The profile of graffiti artist Jean-Michel Basquiat, who died of a drug overdose in 1988 at the age of just 27, has never been higher. The Beyeler Foundation is devoting a large-scale retrospective of more than 100 works to the Brooklyn-born painter, whose output is limited to just eight years, but whose critical acclaim is mirrored by the market interest in his work, with over 30 works on show at Art Basel on six stands.
“Basquiat’s strength was in his ability to merge imagery from the streets, newspapers and TV with the spiritualism of his Haitian heritage, injecting both into an intuitive understanding of the language of painting,” Jeffrey Deitch, the new director of the Museum of Contemporary Art, Los Angeles, says.
Deitch’s opinion is reflected in the wide base of collectors for Basquiat’s work. The list of lenders to the Beyeler show reads like a Who’s Who of contemporary collecting, including the Miami-based Rubells and the Bramans, hedge-funder Steve Cohen, London jeweller Laurence Graff and tennis champion John McEnroe. The Pompidou Centre in Paris and the Zurich-based Daros Foundation have also loaned works. Other collectors include star names from pop music and Hollywood, such as Madonna and Leonardo DiCaprio.
“Major collectors of modern art view [Basquiat’s] work as comparable to that of Picasso and Dubuffet,” explains Beyeler director Sam Keller. “He was prolific, and produced 900 to 1,000 paintings and 2,000 to 3,000 works on paper. This amount is a condition for an active and sustained market.”
At auction, the highest price ever paid for a Basquiat stands at $14.6m for an Untitled work from 1981. It was set at the height of the art market boom at Sotheby’s New York in 2007. In November 2008, at the depth of the financial recession, an Untitled, Boxer from 1982 still made $13.5m (in the late 1990s it had sold for about $800,000). At the fair there are two works priced at $12m, at Shafrazi (F7) and Bruno Bischofberger (C9): Gas Truck, 1984, at the former, and the 1982, eight-panel work The Dutch Sellers at the latter, who represented the artist worldwide. These two dealers are among a small, powerful group of players in this market. But Edward Tyler Nahem (F15) feels that the market is so broad today that it is no longer possible for a few dealers to control it. He is showing two works, Catharsis, 1984, priced at $9m, and Untitled (Self-portrait: the King), 1981, at $2.8m, while L&M Arts (B18) has a large work on paper, Ribs, Ribs, 1982, priced at $2.6m. Yesterday, dealers reported interest but few confirmed sales.

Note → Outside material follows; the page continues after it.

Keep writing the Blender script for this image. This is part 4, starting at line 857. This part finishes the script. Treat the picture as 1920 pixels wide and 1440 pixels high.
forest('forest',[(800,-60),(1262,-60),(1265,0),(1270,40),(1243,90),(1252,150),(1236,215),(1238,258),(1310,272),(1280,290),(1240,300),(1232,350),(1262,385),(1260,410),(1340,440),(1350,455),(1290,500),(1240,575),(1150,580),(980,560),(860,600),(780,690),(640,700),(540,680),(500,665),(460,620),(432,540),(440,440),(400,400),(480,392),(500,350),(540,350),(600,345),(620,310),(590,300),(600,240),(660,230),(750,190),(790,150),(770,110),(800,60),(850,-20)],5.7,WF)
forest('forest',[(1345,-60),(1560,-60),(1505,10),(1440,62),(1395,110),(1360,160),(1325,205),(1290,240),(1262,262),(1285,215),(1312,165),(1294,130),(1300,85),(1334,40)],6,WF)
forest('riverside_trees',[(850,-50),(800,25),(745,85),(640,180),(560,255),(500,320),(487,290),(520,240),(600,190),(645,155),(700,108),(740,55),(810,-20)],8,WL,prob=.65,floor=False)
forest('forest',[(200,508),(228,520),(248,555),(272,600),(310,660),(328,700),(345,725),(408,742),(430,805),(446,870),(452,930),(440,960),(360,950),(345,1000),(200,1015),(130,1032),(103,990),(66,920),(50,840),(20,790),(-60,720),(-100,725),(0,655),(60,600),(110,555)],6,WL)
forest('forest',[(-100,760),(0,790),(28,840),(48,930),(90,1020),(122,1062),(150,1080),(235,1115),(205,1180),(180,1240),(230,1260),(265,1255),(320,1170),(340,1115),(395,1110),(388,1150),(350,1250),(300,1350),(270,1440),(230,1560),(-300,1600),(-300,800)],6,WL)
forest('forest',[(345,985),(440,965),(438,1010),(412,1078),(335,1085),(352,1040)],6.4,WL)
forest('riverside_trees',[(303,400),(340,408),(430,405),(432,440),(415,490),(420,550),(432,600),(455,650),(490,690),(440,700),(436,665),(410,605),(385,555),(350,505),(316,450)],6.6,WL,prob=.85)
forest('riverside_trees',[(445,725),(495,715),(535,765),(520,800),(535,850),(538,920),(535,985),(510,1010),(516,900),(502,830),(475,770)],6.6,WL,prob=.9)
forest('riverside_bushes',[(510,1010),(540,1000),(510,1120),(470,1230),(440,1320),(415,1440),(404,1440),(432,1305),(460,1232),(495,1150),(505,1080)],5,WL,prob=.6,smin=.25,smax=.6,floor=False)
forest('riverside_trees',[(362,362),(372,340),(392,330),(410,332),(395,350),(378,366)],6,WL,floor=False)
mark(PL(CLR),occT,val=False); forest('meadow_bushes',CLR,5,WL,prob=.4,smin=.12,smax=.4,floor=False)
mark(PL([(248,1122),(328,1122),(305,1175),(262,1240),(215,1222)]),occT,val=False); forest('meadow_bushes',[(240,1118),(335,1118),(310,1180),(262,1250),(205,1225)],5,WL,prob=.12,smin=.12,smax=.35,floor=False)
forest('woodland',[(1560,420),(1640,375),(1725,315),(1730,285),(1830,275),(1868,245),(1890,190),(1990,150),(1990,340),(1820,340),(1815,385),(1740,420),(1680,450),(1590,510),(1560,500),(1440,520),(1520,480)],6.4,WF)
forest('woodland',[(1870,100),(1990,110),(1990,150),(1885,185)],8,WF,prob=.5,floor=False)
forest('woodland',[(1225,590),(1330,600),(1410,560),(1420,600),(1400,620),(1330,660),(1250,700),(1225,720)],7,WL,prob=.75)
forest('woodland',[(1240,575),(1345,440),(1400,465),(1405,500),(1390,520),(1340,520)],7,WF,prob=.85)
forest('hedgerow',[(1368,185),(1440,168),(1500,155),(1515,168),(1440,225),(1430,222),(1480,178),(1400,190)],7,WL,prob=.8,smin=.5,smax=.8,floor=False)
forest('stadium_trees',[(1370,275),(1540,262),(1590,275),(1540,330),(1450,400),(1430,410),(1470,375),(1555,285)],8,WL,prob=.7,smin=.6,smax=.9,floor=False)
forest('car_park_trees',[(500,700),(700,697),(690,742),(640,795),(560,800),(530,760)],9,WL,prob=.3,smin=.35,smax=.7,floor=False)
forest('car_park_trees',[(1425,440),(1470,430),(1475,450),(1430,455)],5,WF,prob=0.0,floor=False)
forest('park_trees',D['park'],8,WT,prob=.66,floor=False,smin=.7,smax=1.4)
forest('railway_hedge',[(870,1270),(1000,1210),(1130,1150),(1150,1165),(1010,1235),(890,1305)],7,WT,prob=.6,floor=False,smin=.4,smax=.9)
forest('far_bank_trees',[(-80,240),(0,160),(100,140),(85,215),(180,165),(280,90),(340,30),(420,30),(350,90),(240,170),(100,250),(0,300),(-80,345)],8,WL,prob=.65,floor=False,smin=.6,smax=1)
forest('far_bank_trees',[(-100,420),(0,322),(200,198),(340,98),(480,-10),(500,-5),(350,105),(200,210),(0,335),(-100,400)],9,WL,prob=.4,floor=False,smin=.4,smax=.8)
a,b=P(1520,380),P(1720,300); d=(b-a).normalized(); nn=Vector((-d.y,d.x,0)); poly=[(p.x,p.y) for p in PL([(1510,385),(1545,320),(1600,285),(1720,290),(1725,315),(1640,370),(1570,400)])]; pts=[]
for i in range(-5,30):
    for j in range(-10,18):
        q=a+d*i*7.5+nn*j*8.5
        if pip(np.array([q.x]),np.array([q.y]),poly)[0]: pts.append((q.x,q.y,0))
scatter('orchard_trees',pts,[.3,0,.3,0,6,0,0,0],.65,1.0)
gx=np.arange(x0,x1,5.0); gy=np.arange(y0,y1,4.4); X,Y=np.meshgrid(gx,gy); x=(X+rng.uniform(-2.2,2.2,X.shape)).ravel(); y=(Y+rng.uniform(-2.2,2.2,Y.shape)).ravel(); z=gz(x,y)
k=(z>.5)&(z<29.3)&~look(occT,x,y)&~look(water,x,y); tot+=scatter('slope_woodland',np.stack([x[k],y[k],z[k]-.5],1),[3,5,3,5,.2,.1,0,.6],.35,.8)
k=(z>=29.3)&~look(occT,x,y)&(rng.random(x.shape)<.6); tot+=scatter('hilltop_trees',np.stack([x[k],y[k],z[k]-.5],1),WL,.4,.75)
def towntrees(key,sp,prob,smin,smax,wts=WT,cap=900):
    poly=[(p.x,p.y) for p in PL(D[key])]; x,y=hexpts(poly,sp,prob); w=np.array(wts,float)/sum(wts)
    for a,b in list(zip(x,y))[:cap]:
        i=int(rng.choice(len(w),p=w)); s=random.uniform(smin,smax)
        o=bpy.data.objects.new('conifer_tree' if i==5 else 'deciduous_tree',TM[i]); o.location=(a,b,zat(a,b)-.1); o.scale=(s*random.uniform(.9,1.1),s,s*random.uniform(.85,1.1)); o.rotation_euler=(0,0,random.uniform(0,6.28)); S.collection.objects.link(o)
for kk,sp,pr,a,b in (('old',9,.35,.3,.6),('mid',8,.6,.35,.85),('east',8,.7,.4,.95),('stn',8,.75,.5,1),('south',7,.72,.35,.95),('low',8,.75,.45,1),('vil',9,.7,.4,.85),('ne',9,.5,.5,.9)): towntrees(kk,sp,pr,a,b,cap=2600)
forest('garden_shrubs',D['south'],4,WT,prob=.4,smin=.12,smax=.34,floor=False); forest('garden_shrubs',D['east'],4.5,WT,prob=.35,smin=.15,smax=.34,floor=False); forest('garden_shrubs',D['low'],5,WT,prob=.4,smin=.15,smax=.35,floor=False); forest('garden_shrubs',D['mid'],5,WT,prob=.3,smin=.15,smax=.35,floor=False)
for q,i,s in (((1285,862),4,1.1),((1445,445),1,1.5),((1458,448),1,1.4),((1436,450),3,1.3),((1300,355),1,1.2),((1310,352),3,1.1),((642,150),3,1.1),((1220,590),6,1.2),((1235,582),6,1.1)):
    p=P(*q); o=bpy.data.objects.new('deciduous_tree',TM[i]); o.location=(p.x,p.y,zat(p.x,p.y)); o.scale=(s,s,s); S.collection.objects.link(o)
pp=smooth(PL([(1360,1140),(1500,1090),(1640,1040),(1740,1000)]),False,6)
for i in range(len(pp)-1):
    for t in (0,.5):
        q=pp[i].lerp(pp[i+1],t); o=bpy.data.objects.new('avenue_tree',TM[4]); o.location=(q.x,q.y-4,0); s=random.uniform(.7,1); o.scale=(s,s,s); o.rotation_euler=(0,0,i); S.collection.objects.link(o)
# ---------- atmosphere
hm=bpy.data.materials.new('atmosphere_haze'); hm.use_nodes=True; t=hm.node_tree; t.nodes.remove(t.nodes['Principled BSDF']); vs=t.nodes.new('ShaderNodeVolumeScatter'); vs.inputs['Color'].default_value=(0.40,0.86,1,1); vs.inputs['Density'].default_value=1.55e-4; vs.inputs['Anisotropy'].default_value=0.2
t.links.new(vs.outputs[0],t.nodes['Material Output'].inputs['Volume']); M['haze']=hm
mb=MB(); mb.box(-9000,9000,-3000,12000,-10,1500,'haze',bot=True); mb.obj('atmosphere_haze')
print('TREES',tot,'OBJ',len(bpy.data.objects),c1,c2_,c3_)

“Like many markets, Basquiat’s is two-tiered,” says Brett Gorvy, deputy chairman of Christie’s, which sold the Untitled, Boxer. “The most coveted material is rare, generally dating from the best period, 1981-83. There are good later works but overall the quality is more inconsistent.” Collectors really want what Gorvy describes as “emblematic works, preferably with a single figure with strong colours and a desirable scale”. Many of the top works are now with a handful of collectors: Peter Brant, Eli Broad, Philippe Niarchos and Dennis Scholl, and the collector/dealer family of Mugrabis. They are a major presence in the market, and passionate about the artist: Alberto Mugrabi even has the signature Basquiat crown tattooed on his wrist.
Below the top level is what Gorvy calls “a level of good, B+ works that sell for $800,000-$3m. These works are often bought by dealers who sell them on. There’s a healthy trade here.”
The majority of the works in the Beyeler show come from private collections. “Museums missed the boat,” says Alberto Mugrabi. Now, he says, they will have to wait for donations. His rumoured inventory of hundreds of works “is not as good as it was because I sold works”.
Since Basquiat’s death in 1988, his market has developed steadily—in line with overall art market trends—with a dramatic peak in 2007 when, at the height of the art market boom, the global auction volume for his work was over $115m, according to Artnet. During the 2008-09 financial crisis, turnover dropped back to 2006 levels, also reflecting lower volumes at auction.
In May this year Untitled (Stardust), 1983, depicting a jazz saxophonist sold at auction for $7.3m, well over the $2.5m pre-sale estimate, a price that startled some art world specialists. It was consigned by the Basquiat estate, which also has an authentication committee including John Cheim of Cheim & Read (A9), collector Larry Warsh and Basquiat’s father, Gerard.
“The Basquiat market has matured in the last few years, there’s a lot of collectors, not the old timers, mainly new collectors,” says collector Adam Lindemann, who lent to the Beyeler show. “They want Basquiat, not De Kooning. The old guard may still wrinkle their noses but Basquiat is blue-chip.”